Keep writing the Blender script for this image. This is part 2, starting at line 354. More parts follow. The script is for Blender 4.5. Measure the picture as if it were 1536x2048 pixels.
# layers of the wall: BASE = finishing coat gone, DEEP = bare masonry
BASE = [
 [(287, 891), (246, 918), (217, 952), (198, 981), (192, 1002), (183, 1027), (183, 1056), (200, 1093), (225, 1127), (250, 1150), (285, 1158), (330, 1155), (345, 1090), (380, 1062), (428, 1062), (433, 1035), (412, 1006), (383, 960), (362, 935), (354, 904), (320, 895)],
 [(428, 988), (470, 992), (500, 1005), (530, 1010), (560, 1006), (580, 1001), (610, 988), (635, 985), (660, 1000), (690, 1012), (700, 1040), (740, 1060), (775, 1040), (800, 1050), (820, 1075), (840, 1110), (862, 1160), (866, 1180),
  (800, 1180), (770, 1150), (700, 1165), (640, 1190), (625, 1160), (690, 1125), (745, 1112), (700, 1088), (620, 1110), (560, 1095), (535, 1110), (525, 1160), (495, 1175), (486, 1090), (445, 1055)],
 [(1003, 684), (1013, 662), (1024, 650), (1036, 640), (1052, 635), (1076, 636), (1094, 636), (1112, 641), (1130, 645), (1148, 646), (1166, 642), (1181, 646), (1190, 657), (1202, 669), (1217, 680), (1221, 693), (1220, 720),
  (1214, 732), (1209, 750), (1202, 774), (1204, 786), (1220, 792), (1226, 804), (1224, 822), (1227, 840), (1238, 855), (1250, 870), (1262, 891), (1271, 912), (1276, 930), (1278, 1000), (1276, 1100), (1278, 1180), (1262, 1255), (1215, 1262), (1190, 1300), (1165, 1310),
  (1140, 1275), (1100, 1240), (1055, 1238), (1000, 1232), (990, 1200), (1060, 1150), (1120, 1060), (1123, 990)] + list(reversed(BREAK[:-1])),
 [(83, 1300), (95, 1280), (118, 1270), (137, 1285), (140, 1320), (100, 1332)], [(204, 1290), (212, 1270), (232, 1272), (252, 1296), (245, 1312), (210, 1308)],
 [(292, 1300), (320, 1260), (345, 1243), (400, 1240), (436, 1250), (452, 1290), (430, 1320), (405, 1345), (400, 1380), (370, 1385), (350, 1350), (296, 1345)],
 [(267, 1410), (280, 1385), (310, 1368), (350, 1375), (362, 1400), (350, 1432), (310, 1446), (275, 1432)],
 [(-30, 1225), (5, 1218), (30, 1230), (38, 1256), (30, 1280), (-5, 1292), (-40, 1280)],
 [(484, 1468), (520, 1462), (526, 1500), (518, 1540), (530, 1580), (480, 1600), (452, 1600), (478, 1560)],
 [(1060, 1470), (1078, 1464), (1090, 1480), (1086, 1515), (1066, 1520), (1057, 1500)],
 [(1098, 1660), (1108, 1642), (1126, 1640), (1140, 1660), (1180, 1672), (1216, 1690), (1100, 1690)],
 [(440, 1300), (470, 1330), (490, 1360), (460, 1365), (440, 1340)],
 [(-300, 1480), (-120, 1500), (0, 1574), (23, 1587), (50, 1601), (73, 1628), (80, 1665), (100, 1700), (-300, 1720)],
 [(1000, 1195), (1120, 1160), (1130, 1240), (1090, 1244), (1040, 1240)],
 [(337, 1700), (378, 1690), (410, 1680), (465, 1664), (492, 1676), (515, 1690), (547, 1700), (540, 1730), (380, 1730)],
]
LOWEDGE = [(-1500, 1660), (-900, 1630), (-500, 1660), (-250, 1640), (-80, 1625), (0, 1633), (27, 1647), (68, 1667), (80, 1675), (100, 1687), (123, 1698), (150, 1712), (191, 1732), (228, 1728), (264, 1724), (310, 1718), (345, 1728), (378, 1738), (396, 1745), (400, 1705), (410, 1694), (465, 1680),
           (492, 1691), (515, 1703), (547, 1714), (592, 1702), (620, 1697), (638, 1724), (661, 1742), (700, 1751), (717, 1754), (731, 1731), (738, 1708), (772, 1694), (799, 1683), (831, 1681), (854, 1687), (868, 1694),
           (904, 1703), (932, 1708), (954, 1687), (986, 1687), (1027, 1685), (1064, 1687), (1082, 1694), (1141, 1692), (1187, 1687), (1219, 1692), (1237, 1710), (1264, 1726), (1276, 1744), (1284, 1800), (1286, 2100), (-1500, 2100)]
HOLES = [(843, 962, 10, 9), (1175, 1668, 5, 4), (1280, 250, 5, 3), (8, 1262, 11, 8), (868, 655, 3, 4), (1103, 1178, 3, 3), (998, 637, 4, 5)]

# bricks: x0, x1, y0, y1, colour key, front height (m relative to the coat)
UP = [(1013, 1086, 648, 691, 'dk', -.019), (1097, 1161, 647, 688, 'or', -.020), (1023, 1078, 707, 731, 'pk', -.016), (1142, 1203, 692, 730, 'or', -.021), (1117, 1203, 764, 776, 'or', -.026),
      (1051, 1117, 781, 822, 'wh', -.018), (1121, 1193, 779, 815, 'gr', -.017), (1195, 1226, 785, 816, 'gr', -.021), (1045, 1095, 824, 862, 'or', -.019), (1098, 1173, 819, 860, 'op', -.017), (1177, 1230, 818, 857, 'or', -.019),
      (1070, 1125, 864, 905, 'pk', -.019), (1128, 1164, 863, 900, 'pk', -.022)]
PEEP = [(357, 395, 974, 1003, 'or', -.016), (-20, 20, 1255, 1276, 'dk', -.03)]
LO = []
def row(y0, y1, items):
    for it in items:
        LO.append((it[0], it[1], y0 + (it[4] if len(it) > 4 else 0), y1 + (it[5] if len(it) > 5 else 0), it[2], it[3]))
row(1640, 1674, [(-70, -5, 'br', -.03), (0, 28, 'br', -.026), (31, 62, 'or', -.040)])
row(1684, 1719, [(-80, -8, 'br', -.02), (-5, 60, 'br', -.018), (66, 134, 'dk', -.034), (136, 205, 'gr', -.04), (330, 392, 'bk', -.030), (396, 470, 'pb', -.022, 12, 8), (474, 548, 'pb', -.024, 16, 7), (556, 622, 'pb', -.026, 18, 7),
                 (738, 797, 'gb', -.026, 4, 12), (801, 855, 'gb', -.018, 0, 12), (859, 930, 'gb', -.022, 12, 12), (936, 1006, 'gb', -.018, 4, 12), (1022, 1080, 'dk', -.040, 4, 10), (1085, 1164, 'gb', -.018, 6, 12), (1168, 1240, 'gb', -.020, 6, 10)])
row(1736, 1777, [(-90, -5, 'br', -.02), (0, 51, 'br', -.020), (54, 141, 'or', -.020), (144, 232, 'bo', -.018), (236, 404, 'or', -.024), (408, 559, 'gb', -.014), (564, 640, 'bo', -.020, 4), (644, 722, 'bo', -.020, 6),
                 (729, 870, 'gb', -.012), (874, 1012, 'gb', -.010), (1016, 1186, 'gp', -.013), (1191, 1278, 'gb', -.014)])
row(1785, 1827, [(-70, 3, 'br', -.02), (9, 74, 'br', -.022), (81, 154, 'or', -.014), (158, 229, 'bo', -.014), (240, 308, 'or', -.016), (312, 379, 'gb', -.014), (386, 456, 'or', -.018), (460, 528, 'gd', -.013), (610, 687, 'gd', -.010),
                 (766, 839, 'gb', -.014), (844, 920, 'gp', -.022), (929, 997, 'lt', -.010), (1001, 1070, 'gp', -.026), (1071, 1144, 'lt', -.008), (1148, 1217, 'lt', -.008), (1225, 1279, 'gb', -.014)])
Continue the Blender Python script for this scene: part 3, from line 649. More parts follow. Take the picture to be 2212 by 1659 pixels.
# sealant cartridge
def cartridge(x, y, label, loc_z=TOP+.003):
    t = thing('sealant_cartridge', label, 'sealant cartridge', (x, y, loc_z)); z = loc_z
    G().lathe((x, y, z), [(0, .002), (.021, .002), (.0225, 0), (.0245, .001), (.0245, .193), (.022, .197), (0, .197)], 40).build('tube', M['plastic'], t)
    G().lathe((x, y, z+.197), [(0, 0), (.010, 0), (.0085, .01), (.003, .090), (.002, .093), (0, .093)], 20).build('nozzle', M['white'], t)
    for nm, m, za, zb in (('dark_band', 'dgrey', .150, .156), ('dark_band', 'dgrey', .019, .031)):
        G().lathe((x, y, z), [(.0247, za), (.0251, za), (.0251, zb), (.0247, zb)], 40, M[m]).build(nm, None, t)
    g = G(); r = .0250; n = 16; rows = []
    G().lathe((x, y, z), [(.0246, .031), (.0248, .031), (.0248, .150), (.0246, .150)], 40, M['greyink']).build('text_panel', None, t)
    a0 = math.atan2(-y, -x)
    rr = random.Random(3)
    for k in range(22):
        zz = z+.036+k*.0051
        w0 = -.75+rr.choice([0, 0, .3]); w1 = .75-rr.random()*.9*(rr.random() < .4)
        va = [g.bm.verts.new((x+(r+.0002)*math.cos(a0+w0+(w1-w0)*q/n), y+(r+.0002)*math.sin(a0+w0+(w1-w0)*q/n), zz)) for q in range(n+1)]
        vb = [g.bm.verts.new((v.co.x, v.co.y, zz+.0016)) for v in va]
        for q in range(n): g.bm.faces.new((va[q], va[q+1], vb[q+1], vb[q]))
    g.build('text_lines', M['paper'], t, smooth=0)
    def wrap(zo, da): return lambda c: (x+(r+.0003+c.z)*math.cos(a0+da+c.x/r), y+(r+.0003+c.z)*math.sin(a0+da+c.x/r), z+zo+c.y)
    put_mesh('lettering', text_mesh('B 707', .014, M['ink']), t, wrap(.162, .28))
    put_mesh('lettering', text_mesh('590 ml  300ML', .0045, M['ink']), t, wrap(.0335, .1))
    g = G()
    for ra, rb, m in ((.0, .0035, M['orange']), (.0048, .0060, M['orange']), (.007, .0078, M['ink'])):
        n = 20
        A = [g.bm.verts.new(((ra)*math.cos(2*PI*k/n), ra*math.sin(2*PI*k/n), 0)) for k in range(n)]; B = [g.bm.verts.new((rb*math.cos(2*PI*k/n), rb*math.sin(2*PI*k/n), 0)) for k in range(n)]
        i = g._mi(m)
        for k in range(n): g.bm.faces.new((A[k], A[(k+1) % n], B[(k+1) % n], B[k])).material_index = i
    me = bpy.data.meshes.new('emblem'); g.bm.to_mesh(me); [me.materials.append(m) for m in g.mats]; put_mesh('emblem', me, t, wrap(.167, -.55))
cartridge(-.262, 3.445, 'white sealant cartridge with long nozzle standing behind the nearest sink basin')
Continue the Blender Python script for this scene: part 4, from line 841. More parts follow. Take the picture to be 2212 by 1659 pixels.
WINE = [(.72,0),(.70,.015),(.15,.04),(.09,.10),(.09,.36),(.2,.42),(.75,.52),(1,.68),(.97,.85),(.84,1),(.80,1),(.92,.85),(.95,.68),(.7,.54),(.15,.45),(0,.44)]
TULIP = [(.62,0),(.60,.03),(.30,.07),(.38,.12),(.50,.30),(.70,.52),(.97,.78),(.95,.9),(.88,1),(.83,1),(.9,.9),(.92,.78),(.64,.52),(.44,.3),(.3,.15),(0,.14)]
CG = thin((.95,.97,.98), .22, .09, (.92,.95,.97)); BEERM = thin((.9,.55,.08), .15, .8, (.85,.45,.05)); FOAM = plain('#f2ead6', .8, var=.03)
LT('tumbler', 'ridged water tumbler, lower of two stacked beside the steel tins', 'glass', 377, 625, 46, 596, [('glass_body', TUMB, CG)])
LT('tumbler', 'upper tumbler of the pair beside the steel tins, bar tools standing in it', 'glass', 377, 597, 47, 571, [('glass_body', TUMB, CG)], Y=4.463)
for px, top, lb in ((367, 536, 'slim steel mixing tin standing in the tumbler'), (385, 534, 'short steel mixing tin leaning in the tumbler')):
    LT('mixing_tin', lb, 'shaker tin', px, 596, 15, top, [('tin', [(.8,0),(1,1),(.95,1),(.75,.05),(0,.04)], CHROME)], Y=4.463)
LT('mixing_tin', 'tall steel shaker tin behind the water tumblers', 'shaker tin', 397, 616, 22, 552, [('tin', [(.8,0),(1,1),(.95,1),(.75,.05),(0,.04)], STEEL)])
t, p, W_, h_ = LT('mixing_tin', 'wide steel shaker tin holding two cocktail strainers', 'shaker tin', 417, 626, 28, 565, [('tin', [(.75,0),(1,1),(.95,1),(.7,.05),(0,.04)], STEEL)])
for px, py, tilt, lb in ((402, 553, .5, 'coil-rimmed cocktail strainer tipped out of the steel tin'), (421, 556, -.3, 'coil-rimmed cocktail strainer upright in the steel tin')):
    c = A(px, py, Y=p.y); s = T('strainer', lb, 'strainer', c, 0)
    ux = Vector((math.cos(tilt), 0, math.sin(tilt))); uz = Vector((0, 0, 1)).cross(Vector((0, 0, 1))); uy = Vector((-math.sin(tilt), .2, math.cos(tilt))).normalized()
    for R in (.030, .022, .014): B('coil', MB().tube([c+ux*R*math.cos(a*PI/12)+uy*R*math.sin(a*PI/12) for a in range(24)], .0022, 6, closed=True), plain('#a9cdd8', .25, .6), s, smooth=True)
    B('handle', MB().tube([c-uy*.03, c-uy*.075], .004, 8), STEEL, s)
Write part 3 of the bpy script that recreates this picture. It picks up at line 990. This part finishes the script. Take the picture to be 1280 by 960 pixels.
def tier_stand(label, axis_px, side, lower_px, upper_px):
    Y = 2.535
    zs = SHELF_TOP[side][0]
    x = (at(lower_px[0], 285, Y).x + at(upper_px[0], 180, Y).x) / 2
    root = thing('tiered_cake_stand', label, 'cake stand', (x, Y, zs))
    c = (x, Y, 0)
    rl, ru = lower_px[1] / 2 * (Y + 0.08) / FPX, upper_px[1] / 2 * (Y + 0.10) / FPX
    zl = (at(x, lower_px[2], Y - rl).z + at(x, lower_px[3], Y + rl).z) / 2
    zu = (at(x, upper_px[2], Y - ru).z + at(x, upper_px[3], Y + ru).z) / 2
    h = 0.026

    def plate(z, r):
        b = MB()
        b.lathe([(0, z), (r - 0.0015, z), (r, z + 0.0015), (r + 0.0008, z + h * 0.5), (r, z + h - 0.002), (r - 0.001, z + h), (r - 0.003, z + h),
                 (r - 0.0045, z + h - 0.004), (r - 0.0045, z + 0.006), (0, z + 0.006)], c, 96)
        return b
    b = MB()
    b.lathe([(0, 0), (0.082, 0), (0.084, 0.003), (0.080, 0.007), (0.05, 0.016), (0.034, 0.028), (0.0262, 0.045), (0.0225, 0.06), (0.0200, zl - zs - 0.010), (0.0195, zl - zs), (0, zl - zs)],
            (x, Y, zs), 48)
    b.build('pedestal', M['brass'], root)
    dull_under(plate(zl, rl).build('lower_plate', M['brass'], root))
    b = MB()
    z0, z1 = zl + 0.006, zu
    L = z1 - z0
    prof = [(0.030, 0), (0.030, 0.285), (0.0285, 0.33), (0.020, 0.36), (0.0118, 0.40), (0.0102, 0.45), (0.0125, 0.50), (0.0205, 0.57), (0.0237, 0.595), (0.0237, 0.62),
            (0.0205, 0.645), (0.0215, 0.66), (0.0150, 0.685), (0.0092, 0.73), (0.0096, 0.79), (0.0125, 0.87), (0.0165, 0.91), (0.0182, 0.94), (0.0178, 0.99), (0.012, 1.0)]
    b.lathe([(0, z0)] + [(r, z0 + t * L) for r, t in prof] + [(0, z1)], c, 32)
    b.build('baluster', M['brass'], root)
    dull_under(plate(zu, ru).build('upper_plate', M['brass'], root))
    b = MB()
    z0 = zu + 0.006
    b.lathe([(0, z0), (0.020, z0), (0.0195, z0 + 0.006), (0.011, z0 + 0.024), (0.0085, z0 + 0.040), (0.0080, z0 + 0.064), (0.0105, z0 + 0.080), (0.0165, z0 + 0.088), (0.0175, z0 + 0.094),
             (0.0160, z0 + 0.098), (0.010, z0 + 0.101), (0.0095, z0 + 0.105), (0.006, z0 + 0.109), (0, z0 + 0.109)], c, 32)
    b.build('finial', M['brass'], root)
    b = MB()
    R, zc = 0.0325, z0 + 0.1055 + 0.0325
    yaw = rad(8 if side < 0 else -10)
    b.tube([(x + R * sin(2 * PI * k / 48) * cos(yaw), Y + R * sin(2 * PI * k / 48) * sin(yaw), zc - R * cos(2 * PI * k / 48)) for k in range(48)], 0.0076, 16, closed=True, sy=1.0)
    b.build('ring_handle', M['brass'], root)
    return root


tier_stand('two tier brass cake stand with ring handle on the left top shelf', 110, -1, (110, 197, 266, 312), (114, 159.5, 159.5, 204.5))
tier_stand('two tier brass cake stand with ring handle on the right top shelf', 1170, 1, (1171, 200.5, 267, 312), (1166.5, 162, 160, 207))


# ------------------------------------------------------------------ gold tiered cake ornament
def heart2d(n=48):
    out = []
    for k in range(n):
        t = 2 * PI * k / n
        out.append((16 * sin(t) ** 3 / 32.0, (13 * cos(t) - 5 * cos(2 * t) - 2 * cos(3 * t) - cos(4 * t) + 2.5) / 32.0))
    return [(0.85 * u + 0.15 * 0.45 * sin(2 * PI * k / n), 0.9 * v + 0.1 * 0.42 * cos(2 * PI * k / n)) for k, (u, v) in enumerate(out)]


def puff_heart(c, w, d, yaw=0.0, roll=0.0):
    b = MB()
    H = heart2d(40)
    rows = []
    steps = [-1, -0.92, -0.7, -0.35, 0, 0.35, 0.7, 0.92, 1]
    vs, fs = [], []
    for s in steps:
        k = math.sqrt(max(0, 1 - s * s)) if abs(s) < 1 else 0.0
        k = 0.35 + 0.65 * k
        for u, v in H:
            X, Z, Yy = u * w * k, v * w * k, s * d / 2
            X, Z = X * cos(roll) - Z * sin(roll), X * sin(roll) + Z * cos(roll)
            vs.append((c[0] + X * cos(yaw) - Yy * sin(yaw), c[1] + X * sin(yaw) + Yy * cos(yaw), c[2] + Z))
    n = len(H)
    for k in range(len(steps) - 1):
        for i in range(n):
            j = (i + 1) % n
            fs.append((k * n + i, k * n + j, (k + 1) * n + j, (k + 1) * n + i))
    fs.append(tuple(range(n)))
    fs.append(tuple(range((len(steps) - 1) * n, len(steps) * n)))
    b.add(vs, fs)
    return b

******

SET EXERCISE —
Repeat the entries above verbatim, but only from the line that has "dull_under(plate(zl, rl).build('lower_plate', M['brass'], root))" down to the line that has "b.build('baluster', M['brass'], root)", inclusive.

WRITTEN ANSWER —
    dull_under(plate(zl, rl).build('lower_plate', M['brass'], root))
    b = MB()
    z0, z1 = zl + 0.006, zu
    L = z1 - z0
    prof = [(0.030, 0), (0.030, 0.285), (0.0285, 0.33), (0.020, 0.36), (0.0118, 0.40), (0.0102, 0.45), (0.0125, 0.50), (0.0205, 0.57), (0.0237, 0.595), (0.0237, 0.62),
            (0.0205, 0.645), (0.0215, 0.66), (0.0150, 0.685), (0.0092, 0.73), (0.0096, 0.79), (0.0125, 0.87), (0.0165, 0.91), (0.0182, 0.94), (0.0178, 0.99), (0.012, 1.0)]
    b.lathe([(0, z0)] + [(r, z0 + t * L) for r, t in prof] + [(0, z1)], c, 32)
    b.build('baluster', M['brass'], root)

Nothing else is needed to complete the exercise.